Bei dem Swiss-Life-Projekt etwas zu kurz kam die Benutzerschulung. «Zurzeit ist die Nutzung von UCC freiwillig. Jeder kann die Software aktivieren, muss es aber nicht», erklärt Vogt. Da jedoch die meisten Anwender im Privatleben schon Erfahrung mit Instant Messengern oder Skype gesammelt haben, kommen die neuen Funktionen am Arbeitsplatz gut an. Bei der Einrichtung und Nutzung helfen den Angestellten gedruckte Anleitungen und eine elektronische Dokumentation.

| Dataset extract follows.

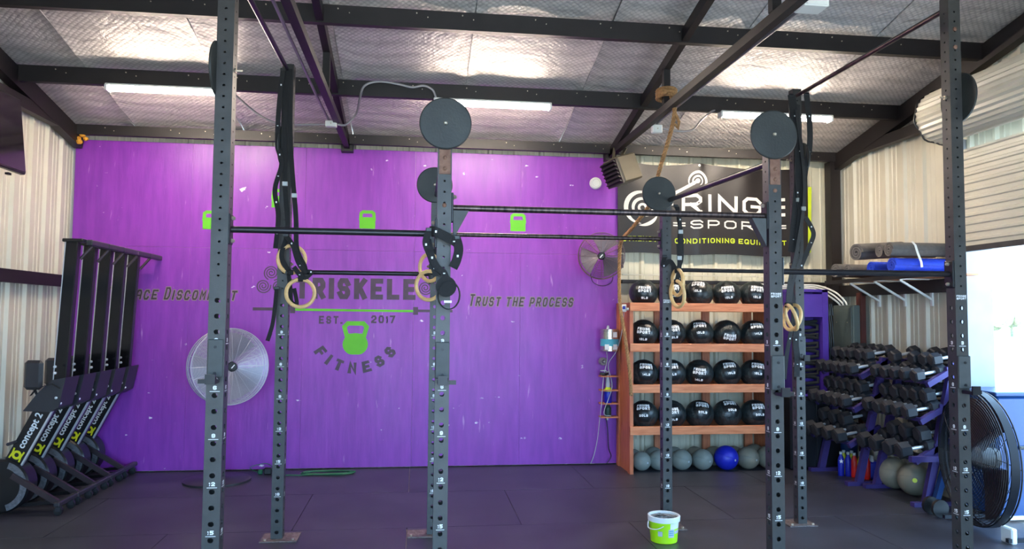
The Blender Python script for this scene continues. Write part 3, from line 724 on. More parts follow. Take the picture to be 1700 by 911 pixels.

Urs Rüfenacht vom Inselspital Bern hält eine UCC-Bedürfnisanalyse für Zeitverschwendung. Mehr dazu auf der nächsten Seite.
Wäre ein Fachabteilungsmitarbeiter der Swiss Life vor dem Projektstart nach seinen Forderungen an eine UCC-Lösung gefragt worden, hätte er eventuell das Beispiel Skype genannt. IT-Projektmanager Urs Rüfenacht hat am Inselspital Bern jedoch Personal, das teilweise daheim nicht einmal einen Computer stehen hat. «Diese Kollegen nach ihren Wünschen für eine UCC-Installation zu fragen, ist zwecklos», konstatiert Rüfenacht. Die meisten kennen die Funktionen von UCC nicht. Zudem genügen für die tägliche Arbeit häufig Telefon und E-Mail, so dass UCC auch keinen geschäftlichen Mehrwert liefern kann.
An diesem Punkt die Gespräche mit dem Management über eine UCC-Einführung zu beenden hält der IT-Projektmanager aber für fahrlässig. «Jüngeren Mitarbeitern und künftigen Generationen genügen Telefon und E-Mail möglicherweise nicht mehr im Tagesgeschäft - auch nicht im Spital», meint Rüfenacht. Er initiierte deshalb mit seiner Abteilung einen Pilot, in dem der UCC-Einsatz im medizinischen Umfeld geprüft wird. Dabei stehen nicht nur die tieferen Kosten im Vordergrund, sondern auch neue Anwendungen wie HD-Videokonferenzen bei der Befundanalyse.
Business-Szenarien für UCC
Die genannten Vorteile von UCC sind für Jürg Scheidegger von der Unternehmensberatung IdeeX unbestritten. Einsparungen und mehr Kommunikationseffizienz könnten nicht wegdiskutiert werden. In vielen Einsatzszenarien sei aber noch mehr mit UCC zu gewinnen, meint Scheidegger. «In der Diskussion sind zurzeit zwei Ansätze: das Integrieren von Geschäftsprozessen mit UCC-Lösungen einerseits und andererseits UCC-Lösungen als Ziel von Geschäftsprozessen», erläutert Scheidegger.
Zum Beispiel: Ein Unternehmen strebt an, seine Kunden nicht in Telefonwarteschleifen hängen zu lassen. Indem zum Beispiel auf der Support-Webseite eine Präsenzinformation der Callcenter-Mitarbeiter angezeigt wird, können Kunden dann die Hotline-Nummer wählen, wenn eine der Leitungen frei ist. Gemäss Berater Scheidegger wäre dies ein typischer Fall, in dem Geschäftsprozesse mit UCC-Funktionen integriert sind (Communication Enabled Business Process, kurz CEBP).
In einem anderen Fall, der «Communication Based Process Automation» (CBPA) ist UCC das Ziel von Geschäftsprozessen. Etwa würde eine Business-Software die laut Active Directory zuständigen und laut Exchange-Kalender erreichbaren Personen am PC oder Handy benachrichtigen, wenn im Lager ein Warenbestand einen Grenzwert unterschreitet. Dann kann der Mitarbeiter eine Bestellung aufgeben ohne die Lagerhaltungsanwendung permanent manuell prüfen zu müssen.
Laut IdeeX-Berater Scheidegger haben aber CEBP und CBPA ihre Berechtigung, keiner sei der Königsweg. Unternehmen müssten für jeden ihrer Geschäftsvorfälle entscheiden, ob der eine oder der andere Ansatz adäquat sei. Auch eine Kombination sei denkbar.